アルプスの麓、チェンブラの谷。
この山間に見事な葡萄の棚畑が広がります。
ここで代々400世帯の農家が暮らし、大人から子供まで家族みんなで葡萄作りをしていました。チェンブラのワインは地元で古くから飲み続けられているトレンティーノ人のスタンダードワインです。
日本人も顔負けの集団力を誇る、チェンブラの協同組合。
ワイナリー・チェンブラは、トレントのワインの産地で最も標高が高い山岳一帯に広がるチェンブラの谷(Val di Cembra)に位置する、イタリア国内で最も古くから知られる共同組合です。
1952年に創立され、現在約400名が加盟します。トレンティーノやアルト・アディジェでは、共同組合が高品質のワインを生み出し高く評価されており、チェンブラもそうした共同組合の一つです。今までは地元の人々の間で主に親しまれてきましたが、数年前より初めて海外への販売を開始しました。
沢山の家族の笑顔
こうして代々親から子へと農業を引き継ぐことができるのは、戦後トレンティーノ人の真面目な気質をベースに構築された、チェンブラの素晴らしい共同作業の仕組みにあります。
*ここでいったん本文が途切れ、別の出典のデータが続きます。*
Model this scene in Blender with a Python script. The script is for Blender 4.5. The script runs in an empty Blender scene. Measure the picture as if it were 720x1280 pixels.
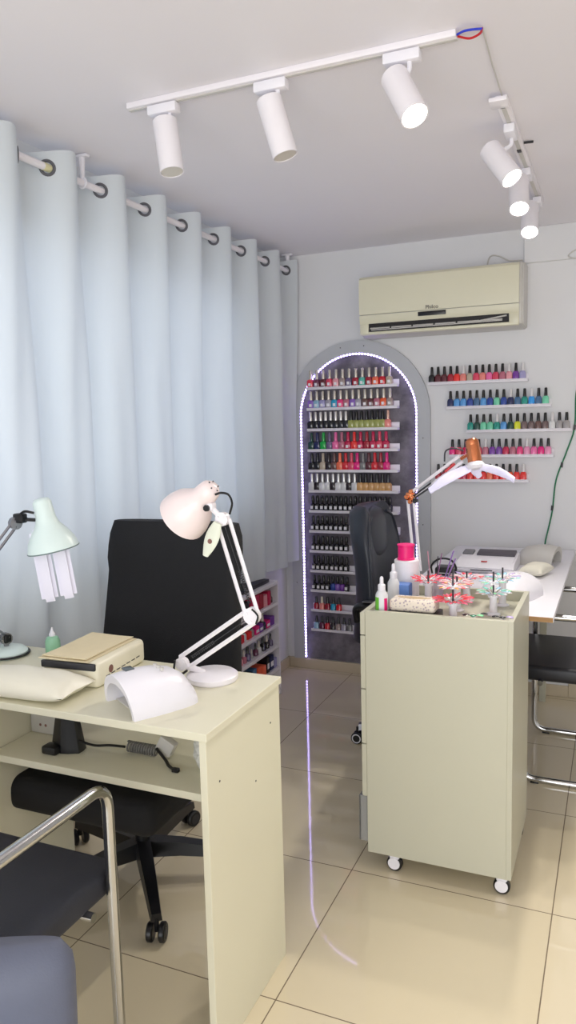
import bpy, bmesh, math, random
from mathutils import Vector, Matrix, Euler
random.seed(7)
C = bpy.context.scene.collection
PI = math.pi
V = Vector

# ------------------------------------------------------------------ materials
def lin(c):
    c = c / 255.0
    return c / 12.92 if c <= 0.04045 else ((c + 0.055) / 1.055) ** 2.4
MATS = {}
def mat(name, rgb, rough=0.5, metal=0.0, var=0.04, scale=12.0, bump=0.0, coat=0.0, trans=0.0, emit=0.0, spec=0.5, alpha=1.0):
    if name in MATS: return MATS[name]
    m = bpy.data.materials.new(name); m.use_nodes = True
    nt = m.node_tree; b = nt.nodes['Principled BSDF']
    col = (lin(rgb[0]), lin(rgb[1]), lin(rgb[2]), 1)
    b.inputs['Roughness'].default_value = rough
    b.inputs['Metallic'].default_value = metal
    b.inputs['Coat Weight'].default_value = coat
    b.inputs['Transmission Weight'].default_value = trans
    b.inputs['Specular IOR Level'].default_value = spec
    b.inputs['Alpha'].default_value = alpha
    tc = nt.nodes.new('ShaderNodeTexCoord')
    nz = nt.nodes.new('ShaderNodeTexNoise'); nz.inputs['Scale'].default_value = scale; nz.inputs['Detail'].default_value = 3
    nt.links.new(tc.outputs['Object'], nz.inputs['Vector'])
    mx = nt.nodes.new('ShaderNodeMix'); mx.data_type = 'RGBA'
    mx.inputs['A'].default_value = tuple(max(0, v * (1 - var)) for v in col[:3]) + (1,)
    mx.inputs['B'].default_value = tuple(min(1, v * (1 + var)) for v in col[:3]) + (1,)
    nt.links.new(nz.outputs['Fac'], mx.inputs['Factor'])
    nt.links.new(mx.outputs['Result'], b.inputs['Base Color'])
    if emit:
        b.inputs['Emission Color'].default_value = col; b.inputs['Emission Strength'].default_value = emit
    if bump:
        bp = nt.nodes.new('ShaderNodeBump'); bp.inputs['Strength'].default_value = bump; bp.inputs['Distance'].default_value = 0.004
        n2 = nt.nodes.new('ShaderNodeTexNoise'); n2.inputs['Scale'].default_value = scale * 8
        nt.links.new(tc.outputs['Object'], n2.inputs['Vector'])
        nt.links.new(n2.outputs['Fac'], bp.inputs['Height']); nt.links.new(bp.outputs['Normal'], b.inputs['Normal'])
    MATS[name] = m
    return m

def floor_material():
    m = bpy.data.materials.new('polished_porcelain_tile'); m.use_nodes = True
    nt = m.node_tree; b = nt.nodes['Principled BSDF']; N = nt.nodes.new; L = nt.links.new
    tc = N('ShaderNodeTexCoord'); sp = N('ShaderNodeSeparateXYZ'); L(tc.outputs['Object'], sp.inputs[0])
    def line(out, off, per, w):
        a = N('ShaderNodeMath'); a.operation = 'SUBTRACT'; L(out, a.inputs[0]); a.inputs[1].default_value = off - per * 40
        d = N('ShaderNodeMath'); d.operation = 'DIVIDE'; L(a.outputs[0], d.inputs[0]); d.inputs[1].default_value = per
        f = N('ShaderNodeMath'); f.operation = 'FRACT'; L(d.outputs[0], f.inputs[0])
        s = N('ShaderNodeMath'); s.operation = 'SUBTRACT'; L(f.outputs[0], s.inputs[0]); s.inputs[1].default_value = 0.5
        ab = N('ShaderNodeMath'); ab.operation = 'ABSOLUTE'; L(s.outputs[0], ab.inputs[0])
        g = N('ShaderNodeMath'); g.operation = 'GREATER_THAN'; L(ab.outputs[0], g.inputs[0]); g.inputs[1].default_value = 0.5 - w / per
        fl = N('ShaderNodeMath'); fl.operation = 'FLOOR'; L(d.outputs[0], fl.inputs[0])
        return g.outputs[0], fl.outputs[0]
    gx, fx = line(sp.outputs['X'], -0.14, 0.595, 0.0016)
    gy, fy = line(sp.outputs['Y'], 1.539, 0.581, 0.0016)
    mxx = N('ShaderNodeMath'); mxx.operation = 'MAXIMUM'; L(gx, mxx.inputs[0]); L(gy, mxx.inputs[1])
    cb = N('ShaderNodeCombineXYZ'); L(fx, cb.inputs[0]); L(fy, cb.inputs[1])
    wn = N('ShaderNodeTexWhiteNoise'); L(cb.outputs[0], wn.inputs['Vector'])
    nz = N('ShaderNodeTexNoise'); nz.inputs['Scale'].default_value = 3; nz.inputs['Detail'].default_value = 5; L(tc.outputs['Object'], nz.inputs['Vector'])
    ad = N('ShaderNodeMath'); ad.operation = 'ADD'; L(wn.outputs['Value'], ad.inputs[0]); L(nz.outputs['Fac'], ad.inputs[1])
    hf = N('ShaderNodeMath'); hf.operation = 'MULTIPLY'; hf.inputs[1].default_value = 0.5; L(ad.outputs[0], hf.inputs[0])
    c = N('ShaderNodeMix'); c.data_type = 'RGBA'
    c.inputs['A'].default_value = (lin(219), lin(206), lin(176), 1); c.inputs['B'].default_value = (lin(226), lin(213), lin(184), 1)
    L(hf.outputs[0], c.inputs['Factor'])
    g = N('ShaderNodeMix'); g.data_type = 'RGBA'; L(mxx.outputs[0], g.inputs['Factor']); L(c.outputs['Result'], g.inputs['A'])
    g.inputs['B'].default_value = (lin(120), lin(104), lin(84), 1)
    L(g.outputs['Result'], b.inputs['Base Color'])
    r = N('ShaderNodeMapRange'); L(mxx.outputs[0], r.inputs[0]); r.inputs[3].default_value = 0.05; r.inputs[4].default_value = 0.8
    L(r.outputs[0], b.inputs['Roughness']); b.inputs['Coat Weight'].default_value = .35; b.inputs['Coat Roughness'].default_value = .02
    return m

def curtain_material():
    m = bpy.data.materials.new('white_curtain_cloth'); m.use_nodes = True
    nt = m.node_tree; N = nt.nodes.new; L = nt.links.new
    out = nt.nodes['Material Output']; nt.nodes.remove(nt.nodes['Principled BSDF'])
    d = N('ShaderNodeBsdfDiffuse'); t = N('ShaderNodeBsdfTranslucent'); mx = N('ShaderNodeMixShader')
    tc = N('ShaderNodeTexCoord'); nz = N('ShaderNodeTexNoise'); nz.inputs['Scale'].default_value = 2.2; nz.inputs['Detail'].default_value = 4
    mp = N('ShaderNodeMapping'); mp.inputs['Scale'].default_value = (1, 1.2, 0.35); L(tc.outputs['Object'], mp.inputs[0]); L(mp.outputs[0], nz.inputs['Vector'])
    c = N('ShaderNodeMix'); c.data_type = 'RGBA'
    c.inputs['A'].default_value = (lin(224), lin(230), lin(230), 1); c.inputs['B'].default_value = (lin(234), lin(238), lin(240), 1)
    L(nz.outputs['Fac'], c.inputs['Factor']); L(c.outputs['Result'], d.inputs['Color'])
    t.inputs['Color'].default_value = (lin(222), lin(232), lin(244), 1)
    n2 = N('ShaderNodeTexNoise'); n2.inputs['Scale'].default_value = 9; n2.inputs['Detail'].default_value = 4
    m2 = N('ShaderNodeMapping'); m2.inputs['Scale'].default_value = (1, 1, 0.25); L(tc.outputs['Object'], m2.inputs[0]); L(m2.outputs[0], n2.inputs['Vector'])
    bp = N('ShaderNodeBump'); bp.inputs['Strength'].default_value = 0.35; bp.inputs['Distance'].default_value = 0.012
    L(n2.outputs['Fac'], bp.inputs['Height']); L(bp.outputs['Normal'], d.inputs['Normal'])
    mx.inputs[0].default_value = 0.3
    L(d.outputs[0], mx.inputs[1]); L(t.outputs[0], mx.inputs[2]); L(mx.outputs[0], out.inputs[0])
    return m

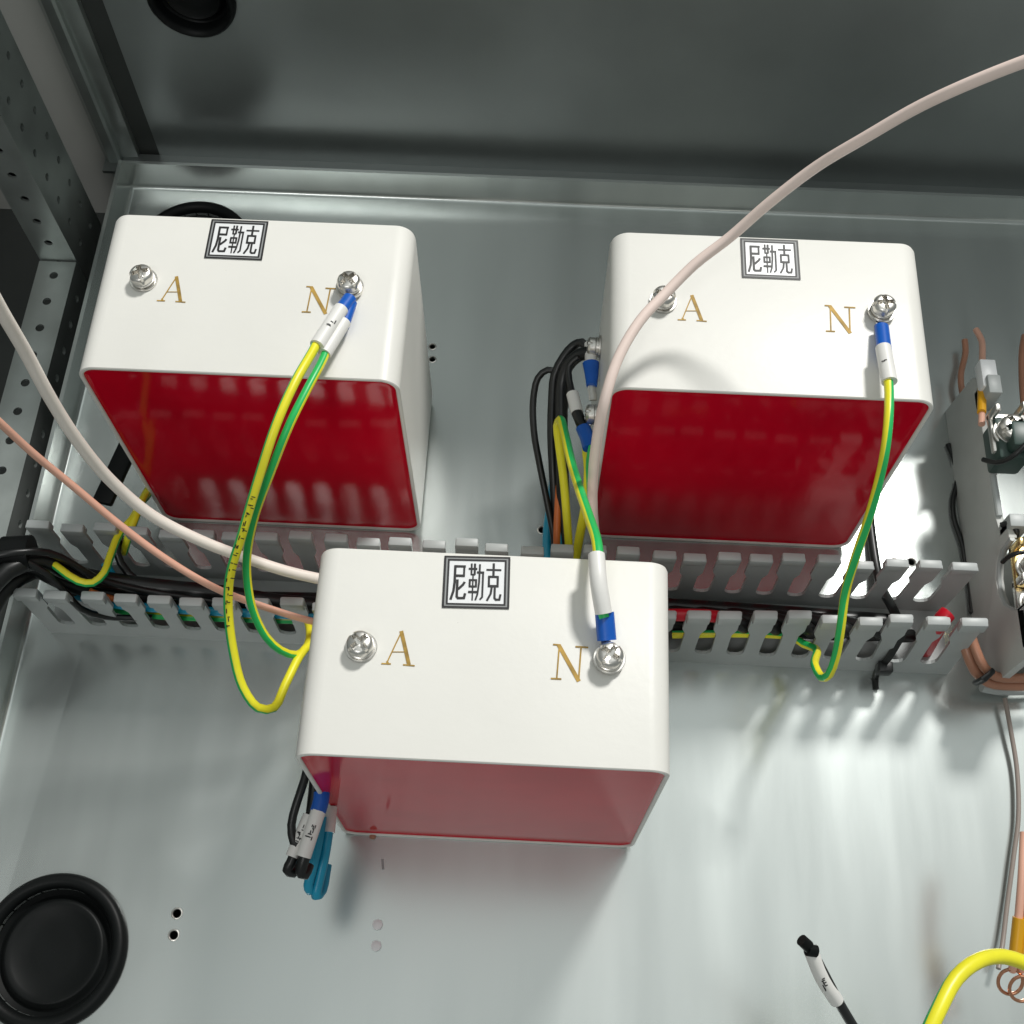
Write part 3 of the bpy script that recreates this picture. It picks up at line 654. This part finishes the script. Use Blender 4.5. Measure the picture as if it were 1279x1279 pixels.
# light rim along the front edge of the panel
def rim(pts, r=.011, name='edge_rim', m=None):
    bm = B(); tube(bm, [(XC + .012, y, z) for y, z in pts], r, 10); return link(name, bm, m or M['pvc'], car)
rim([(.52, .39), (.41, .33)], .014); rim([(.13, .335), (.04, .338), (-.04, .342)], .011)
rim([(-.165, .42), (-.175, .33), (-.20, .285), (-.25, .262), (-.31, .264), (-.36, .29), (-.41, .36), (-.43, .44)], .009)
bm = B(); prism(bm, [(XC + .10, y, z) for y, z in [(-.10, 0), (-.10, .42), (-.16, .43), (-.44, .46), (-.56, .46), (-.56, 0)]], (.02, 0, 0), .003); link('rear_panel', bm, M['pvc2'], car, angle=30)
bm = B(); box(bm, (XC, -.565, .40), (XC + .12, -.545, .47), .004); box(bm, (XC, -.435, .40), (XC + .12, -.420, .47), .004); box(bm, (XC, -.565, .40), (XC + .014, -.42, .472), .004); box(bm, (XC + .105, -.565, .40), (XC + .121, -.42, .472), .004); box(bm, (XC, -.50, .40), (XC + .12, -.485, .466), .003)
link('pocket_frame', bm, M['pvc'], car)
bm = B(); box(bm, (XC - .01, .13, .34), (XC + .10, .30, .47), .012); box(bm, (XC + .02, .15, .46), (XC + .13, .25, .53), .01); link('end_stop', bm, M['green_dark'], car)
for q in (((XC, -.13, .35), (XC + .07, -.08, .45)), ((XC, .42, .3), (XC + .05, .50, .44))):
    bm = B(); box(bm, *q, .006); link('clip', bm, M['pvc'], car)
def terminal(c, label, s=1.0, gold=False):
    c = Vector(c); t = empty('screw_terminal', c, label, 'terminal', 'metal screw terminals on the carrier')
    bm = B(); box(bm, c + Vector((-.07, -.08, -.03)) * s, c + Vector((.09, .08, .0)) * s, .008); box(bm, c + Vector((-.07, .05, -.03)) * s, c + Vector((-.05, .08, .07)) * s, .006); box(bm, c + Vector((.02, .05, -.03)) * s, c + Vector((.035, .08, .09)) * s, .004)
    link('clamp_plate', bm, M['brass'] if gold else M['nickel'], t)
    screw_head('screw', c + Vector((-.01, -.01, .01)) * s, t, rot=.5, s=1.5 * s)
    screw_head('screw', c + Vector((.12, .0, .01)) * s, t, rot=.9, s=1.5 * s)
    return t
terminal(P(1262, 540, .45), 'metal screw terminal at the top of the carrier above the black wire arc')
terminal(P(1292, 708, .42), 'brass toned screw terminal behind the curved cut-out', 1.0, True)
terminal(P(1296, 752, .40), 'metal screw terminal lowest on the carrier')
bm = B(); box(bm, (XC + .42, -.6, .0), (XC + .9, .60, .38), .01); link('carrier_body', bm, M['pvc2'], car)
o, _ = wire('black_wire', 'thin black wire curving under the top terminal at the right edge', 'wire', Q((1228, 574, .42), (1245, 578, .47), (1262, 572, .52), (1276, 560, .55), (1295, 540, .55)), .009, M['black'])
o, _ = wire('black_wire', 'short black wire curl beside the brass toned terminal', 'wire', Q((1252, 702, .45), (1262, 694, .5), (1275, 690, .52), (1295, 688, .5)), .008, M['black'])
o, _ = wire('black_wire', 'curved black wire between the carrier clip and the right frame edge', 'wire', Q((1250, 656, .40), (1262, 654, .42), (1270, 664, .42), (1268, 672, .4)), .010, M['black'])
# wires standing up beyond the carrier
o, _ = wire('terminal_wire', 'tan wire with an amber sleeve rising above the top terminal', 'wire', Q((1226, 530, .40), (1227, 490, .36), (1227, 450, .30), (1226, 425, .26), (1219, 412, .24)), .0125, M['salmon'])
bm = B(); tube(bm, Q((1226, 515, .395), (1227, 478, .35)), .0165, 16); link('amber_sleeve', bm, M['amber'], o)
wire('terminal_wire', 'dull red wire behind the carrier, left of the amber sleeve', 'wire', Q((1212, 520, .05), (1203, 495, .05), (1200, 470, .06), (1206, 440, .06), (1205, 425, .06)), .0125, M['copper'])
wire('terminal_wire', 'pinkish wire rising at the right frame edge above the terminal', 'wire', Q((1284, 540, .30), (1278, 490, .26), (1277, 440, .24), (1280, 420, .22)), .014, M['copper'])
bm = B(); box(bm, (XC - .01, .46, .36), (XC + .05, .58, .42), .006); link('white_marker', bm, M['paper'], car)
wire('black_wire', 'uneven black wire lying along the foot of the grey carrier', 'wire', Q((1184, 555, .01), (1192, 575, .012), (1196, 600, .012), (1190, 625, .01), (1192, 650, .012), (1202, 680, .012), (1206, 705, .012), (1212, 740, .012), (1214, 766, .012)), .0105, M['black'])  # black tube added for the dark line where carrier meets plate
# brown pair tied at the foot of the carrier
G_C = 'brown insulated pair at the carrier foot'
wire('brown_wire', 'outer brown wire of the tied pair bending right under the carrier', 'wire', Q((1200, 790, .22), (1208, 815, .20), (1218, 838, .17), (1234, 852, .15), (1262, 856, .14), (1310, 855, .14)), .019, M['copper'], G_C)
wire('brown_wire', 'inner brown wire of the tied pair bending right under the carrier', 'wire', Q((1211, 788, .24), (1219, 812, .23), (1229, 833, .21), (1244, 845, .19), (1268, 847, .18), (1310, 845, .18)), .017, M['copper'], G_C)
zt = empty('cable_tie', P(1230, 846, .2), 'black cable tie holding the brown pair of wires', 'cable tie')
bm = B(); tube(bm, Q((1219, 853, .17), (1229, 848, .24), (1240, 838, .24)), .014, 12, squash=.7); link('strap', bm, M['black'], zt)
wire('clear_tube', 'pale clear tube lying under the brown pair of wires', 'tube', Q((1226, 858, .06), (1245, 862, .05), (1280, 862, .05), (1320, 860, .05)), .018, M['pvc'], None)
# wires and bare rings in the lower right
wire('brown_cable', 'thin brown cable running down the right edge from the carrier to the copper rings', 'wire', Q((1255, 872, .05), (1262, 910, .04), (1270, 960, .03), (1272, 1020, .03), (1266, 1070, .03), (1258, 1130, .03), (1252, 1180, .04), (1247, 1210, .06)), .008, M['wirebrown'])  # shadow line on the plate, drawn as a grey brown tube
for k, (dx, lb) in enumerate(((0, 'left'), (11, 'right'))):
    o, _ = wire('ring_wire', lb + ' pink wire with amber sleeve and bare copper ring at the lower right', 'wire', Q((1279 + dx, 1040, .45), (1276 + dx, 1100, .45), (1271 + dx, 1160, .42), (1268 + dx, 1196, .38), (1264 + dx, 1212, .34)), .0125, M['salmon'], 'ring ended pink wires')
    bm = B(); tube(bm, Q((1273 + dx, 1146, .43), (1268 + dx, 1194, .385)), .019, 16); link('amber_sleeve', bm, M['amber'], o)
    c = P(1262 + dx * 1.3, 1226 + dx * .8, .33); bm = B()
    tube(bm, [c + Vector((math.cos(a) * .037, math.sin(a) * .034, math.sin(a) * .02)) for a in [R(100) + i * R(33) for i in range(12)]], .0055, 10, step=.006); link('copper_ring', bm, M['bare'], o)
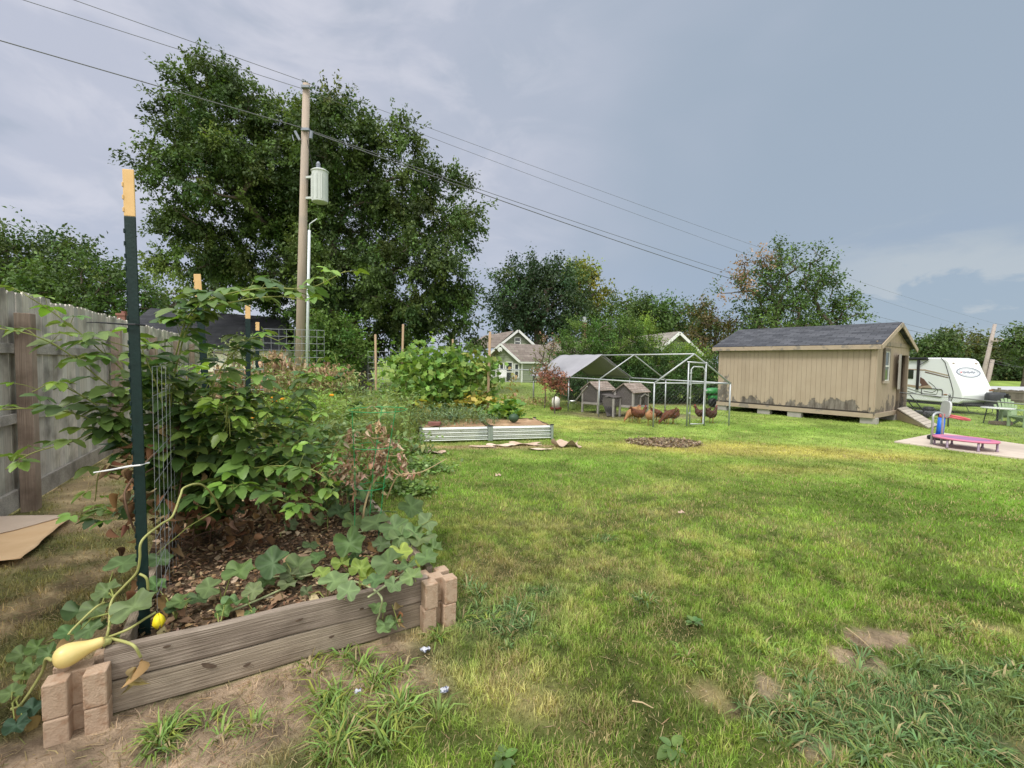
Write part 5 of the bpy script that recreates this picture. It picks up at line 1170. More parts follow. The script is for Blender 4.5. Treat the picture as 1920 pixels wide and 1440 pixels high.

チェンブラはまさにトレンティーノ人の生活と歴史を反映するワイナリーです。
「イタリアでは通常、ブドウ栽培に必要な労働時間が年間に200時間だけど、急な傾斜に広がる段々畑のチェンブラでは800時間もの作業が必要になるんだ。」と説明してくれたのは、集合写真中央に写るパオロです。チェンブラの総ブドウ栽培責任者を務めます。「今夜もみんなでミーティングを行うよ。お互いがブドウの育ち具合を報告しあって、みんなで収穫までの計画を練るのさ。」と語ります。「チェンブラではイタリアで最も初期の頃からゾーンニングを行い、土壌や気候を分析し、それに基づいたブドウ栽培を行ってきたんだ。」こうした数々のアドバンテージが、協同組合ならでは成し得るハイ・パフォーマンスを生み出しています。
斑岩石の採掘と共に歩んできたチェンブラの谷。
チェンブラの谷は、イタリアの街の石畳に使用される、斑岩(ポルフィド)の採掘の産地としても古くから知られます。通称「Oro Rosso=黄金の赤土」と呼ばれるこの特殊な斑岩土壌が、村の収入源として、また葡萄作りに最適なテロワールとして、チェンブラに多くの恩恵をもたらしてきました。